At the conservatory where she studied music, a teacher made her listen to a Richard Wagner interpretation by African American soprano Jessye Norman.
"In that moment, I don't know what happened here, inside, but everything moved," Garces recounted.
"I began to study singing without having any idea what opera was about...
"I had no idea what I was saying because I never heard anyone speak German. But the connection was strong."
- Beauty from pain -
A scholarship took Garces to Germany in 2009, and she has lived there ever since.
She has appeared on stage in more than 20 countries and capital cities including Rome, Madrid, Lisbon, Bangkok and Paris.
On a recent visit to Bogota to perform in the opera Ariadna on Naxos at the Teatro Colon, she told AFP it was not only her humble background she had to overcome.
"In this world they tend to pigeonhole a lot, there are many molds... Depending on the context, I am (described as) a black woman, I am a Latin or American woman, I am a woman of big size," she said.
"I look very different to what they expect."
Quick to smile, Garces said she became interested in music thanks to her grandparents -- one of them deaf and the other blind.
She had a strained relationship with her own parents, was bullied at school, and found refuge at her grandparents' house.
Her grandfather played the harmonica, Garces said, recalling how she used to lie with her ear to the floor to amplify the sound and "imagined that I was in a different world."
When her grandmother died, she cried herself hoarse.
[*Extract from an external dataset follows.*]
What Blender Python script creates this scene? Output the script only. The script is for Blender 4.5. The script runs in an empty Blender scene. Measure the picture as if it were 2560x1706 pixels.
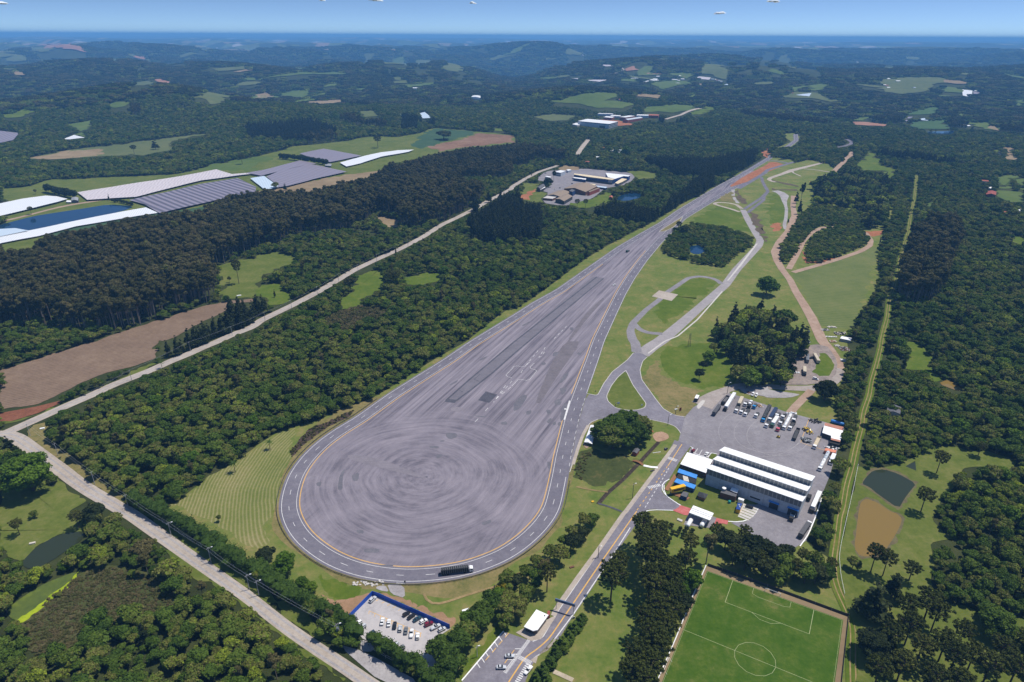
import bpy, bmesh, math, random
import numpy as np
from mathutils import Vector, Matrix, geometry
rad = math.radians
random.seed(11); rng = np.random.default_rng(11)
SC = bpy.context.scene; COL = SC.collection

# ------------------------------------------------------------------ camera, light, exposure
CAM_H, FPX, HOR, ROLL = 255.0, 1660.0, 91.0, rad(0.3)
PITCH = math.atan((853 - HOR) / FPX)
cam = bpy.data.cameras.new('camera'); camo = bpy.data.objects.new('camera', cam); COL.objects.link(camo)
cam.sensor_fit = 'HORIZONTAL'; cam.sensor_width = 36; cam.lens = 36 * FPX / 2560
cam.clip_start = 1; cam.clip_end = 150000
camo.matrix_world = (Matrix.Translation((0, 0, CAM_H)) @ Matrix.Rotation(math.pi / 2 - PITCH, 4, 'X')
                     @ Matrix.Rotation(ROLL, 4, 'Z'))
SC.camera = camo
SUN_EL, SUN_AZ = rad(67), math.atan2(0.93, 0.36)
sd = Vector((math.sin(SUN_AZ) * math.cos(SUN_EL), math.cos(SUN_AZ) * math.cos(SUN_EL), math.sin(SUN_EL)))
sun = bpy.data.lights.new('sun', 'SUN'); sun.energy = 5.0; sun.angle = rad(0.53); sun.color = (1, 0.94, 0.84)
suno = bpy.data.objects.new('sun', sun); COL.objects.link(suno); suno.rotation_euler = sd.to_track_quat('Z', 'Y').to_euler()
suno.location = (0, 0, 3000)
W = bpy.data.worlds.new('World'); SC.world = W; W.use_nodes = True
wn = W.node_tree; bg = wn.nodes['Background']
sky = wn.nodes.new('ShaderNodeTexSky'); sky.sky_type = 'NISHITA'; sky.sun_disc = False
sky.sun_elevation = SUN_EL; sky.sun_rotation = SUN_AZ; sky.altitude = 900; sky.air_density = 1.0; sky.dust_density = 0.1; sky.ozone_density = 5.0
tc = wn.nodes.new('ShaderNodeTexCoord'); vm = wn.nodes.new('ShaderNodeVectorMath'); vm.operation = 'ADD'; vm.operation = 'MULTIPLY_ADD'; vm.inputs[1].default_value = (1, 1, 4.2); vm.inputs[2].default_value = (0, 0, .05); vn = wn.nodes.new('ShaderNodeVectorMath'); vn.operation = 'NORMALIZE'
wn.links.new(tc.outputs['Generated'], vm.inputs[0]); wn.links.new(vm.outputs[0], vn.inputs[0]); wn.links.new(vn.outputs[0], sky.inputs[0])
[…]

But from that grief, Garces said she found her singing voice.
"I was left alone... in that ordeal... For a 10-year-old girl, losing her only reference of love in life is very strong," Garces recalled.
One day, amid the tears, "I began to moan," she told AFP.
"From that moan, I started to form melodies without words. It was my soul looking for a way to release the pain."
This is her first memory, Garces said, of "conscious chant."
"From that moment I began to sing and I never stopped."